DIRECTIVE: Repeat all the material exactly; pictures stay out of your copy.

AVAILABLE DATA:
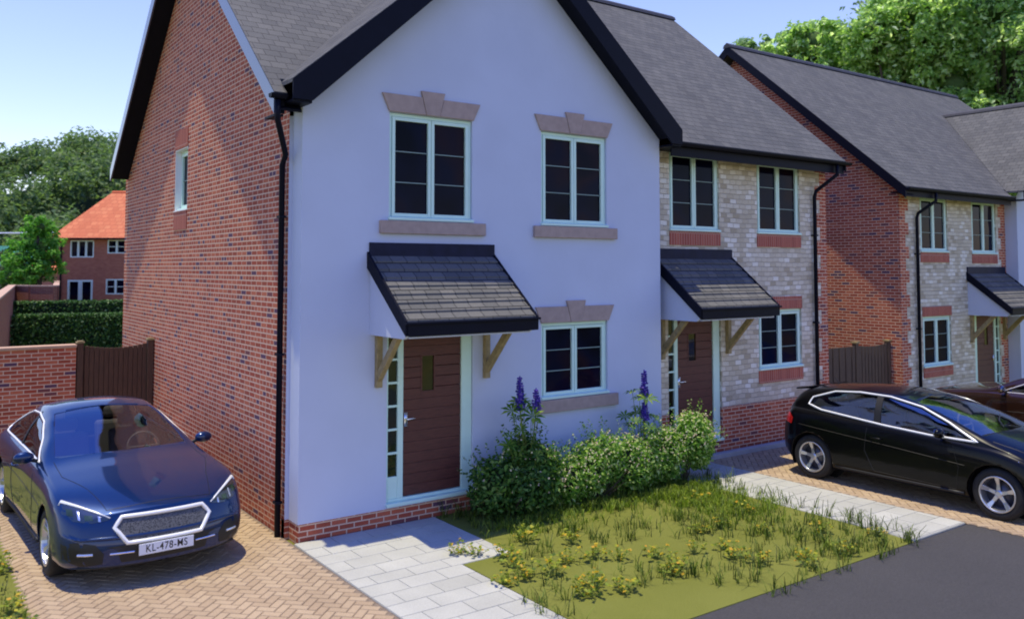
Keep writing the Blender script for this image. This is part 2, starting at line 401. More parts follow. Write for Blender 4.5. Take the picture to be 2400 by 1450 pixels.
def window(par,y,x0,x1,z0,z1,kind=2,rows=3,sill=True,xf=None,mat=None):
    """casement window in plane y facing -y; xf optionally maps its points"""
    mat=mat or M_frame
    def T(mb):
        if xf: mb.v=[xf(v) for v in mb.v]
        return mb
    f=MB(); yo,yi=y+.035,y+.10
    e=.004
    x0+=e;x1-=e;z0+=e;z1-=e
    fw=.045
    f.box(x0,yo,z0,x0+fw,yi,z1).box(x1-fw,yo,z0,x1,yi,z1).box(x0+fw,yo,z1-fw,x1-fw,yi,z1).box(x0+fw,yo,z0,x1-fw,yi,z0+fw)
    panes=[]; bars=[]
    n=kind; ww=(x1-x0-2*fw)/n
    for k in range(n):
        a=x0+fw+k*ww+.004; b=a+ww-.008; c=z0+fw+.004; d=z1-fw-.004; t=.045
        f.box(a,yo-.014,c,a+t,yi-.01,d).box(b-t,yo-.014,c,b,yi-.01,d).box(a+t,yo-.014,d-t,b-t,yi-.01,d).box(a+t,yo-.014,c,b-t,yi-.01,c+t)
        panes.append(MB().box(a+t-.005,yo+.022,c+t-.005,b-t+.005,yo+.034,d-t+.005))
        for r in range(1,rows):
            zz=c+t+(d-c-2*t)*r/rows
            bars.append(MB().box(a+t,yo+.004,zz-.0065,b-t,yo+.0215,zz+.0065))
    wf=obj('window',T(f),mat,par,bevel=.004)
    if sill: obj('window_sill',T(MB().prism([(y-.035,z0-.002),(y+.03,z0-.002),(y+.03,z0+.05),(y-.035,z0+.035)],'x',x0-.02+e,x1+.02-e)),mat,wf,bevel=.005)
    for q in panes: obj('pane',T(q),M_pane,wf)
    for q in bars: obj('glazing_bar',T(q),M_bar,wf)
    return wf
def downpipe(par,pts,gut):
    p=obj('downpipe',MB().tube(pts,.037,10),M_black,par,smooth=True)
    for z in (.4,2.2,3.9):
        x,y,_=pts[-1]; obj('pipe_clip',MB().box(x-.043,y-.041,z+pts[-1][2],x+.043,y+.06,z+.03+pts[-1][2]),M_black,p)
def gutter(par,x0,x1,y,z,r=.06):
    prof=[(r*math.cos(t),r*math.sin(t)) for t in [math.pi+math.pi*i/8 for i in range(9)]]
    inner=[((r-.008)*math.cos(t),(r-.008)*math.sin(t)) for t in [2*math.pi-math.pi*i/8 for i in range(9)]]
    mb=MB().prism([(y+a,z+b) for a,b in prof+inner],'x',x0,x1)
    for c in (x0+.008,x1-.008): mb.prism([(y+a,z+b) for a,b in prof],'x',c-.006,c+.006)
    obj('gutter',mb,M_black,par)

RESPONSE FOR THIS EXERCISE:
Keep writing the Blender script for this image. This is part 2, starting at line 401. More parts follow. Write for Blender 4.5. Take the picture to be 2400 by 1450 pixels.
def window(par,y,x0,x1,z0,z1,kind=2,rows=3,sill=True,xf=None,mat=None):
    """casement window in plane y facing -y; xf optionally maps its points"""
    mat=mat or M_frame
    def T(mb):
        if xf: mb.v=[xf(v) for v in mb.v]
        return mb
    f=MB(); yo,yi=y+.035,y+.10
    e=.004
    x0+=e;x1-=e;z0+=e;z1-=e
    fw=.045
    f.box(x0,yo,z0,x0+fw,yi,z1).box(x1-fw,yo,z0,x1,yi,z1).box(x0+fw,yo,z1-fw,x1-fw,yi,z1).box(x0+fw,yo,z0,x1-fw,yi,z0+fw)
    panes=[]; bars=[]
    n=kind; ww=(x1-x0-2*fw)/n
    for k in range(n):
        a=x0+fw+k*ww+.004; b=a+ww-.008; c=z0+fw+.004; d=z1-fw-.004; t=.045
        f.box(a,yo-.014,c,a+t,yi-.01,d).box(b-t,yo-.014,c,b,yi-.01,d).box(a+t,yo-.014,d-t,b-t,yi-.01,d).box(a+t,yo-.014,c,b-t,yi-.01,c+t)
        panes.append(MB().box(a+t-.005,yo+.022,c+t-.005,b-t+.005,yo+.034,d-t+.005))
        for r in range(1,rows):
            zz=c+t+(d-c-2*t)*r/rows
            bars.append(MB().box(a+t,yo+.004,zz-.0065,b-t,yo+.0215,zz+.0065))
    wf=obj('window',T(f),mat,par,bevel=.004)
    if sill: obj('window_sill',T(MB().prism([(y-.035,z0-.002),(y+.03,z0-.002),(y+.03,z0+.05),(y-.035,z0+.035)],'x',x0-.02+e,x1+.02-e)),mat,wf,bevel=.005)
    for q in panes: obj('pane',T(q),M_pane,wf)
    for q in bars: obj('glazing_bar',T(q),M_bar,wf)
    return wf
def downpipe(par,pts,gut):
    p=obj('downpipe',MB().tube(pts,.037,10),M_black,par,smooth=True)
    for z in (.4,2.2,3.9):
        x,y,_=pts[-1]; obj('pipe_clip',MB().box(x-.043,y-.041,z+pts[-1][2],x+.043,y+.06,z+.03+pts[-1][2]),M_black,p)
def gutter(par,x0,x1,y,z,r=.06):
    prof=[(r*math.cos(t),r*math.sin(t)) for t in [math.pi+math.pi*i/8 for i in range(9)]]
    inner=[((r-.008)*math.cos(t),(r-.008)*math.sin(t)) for t in [2*math.pi-math.pi*i/8 for i in range(9)]]
    mb=MB().prism([(y+a,z+b) for a,b in prof+inner],'x',x0,x1)
    for c in (x0+.008,x1-.008): mb.prism([(y+a,z+b) for a,b in prof],'x',c-.006,c+.006)
    obj('gutter',mb,M_black,par)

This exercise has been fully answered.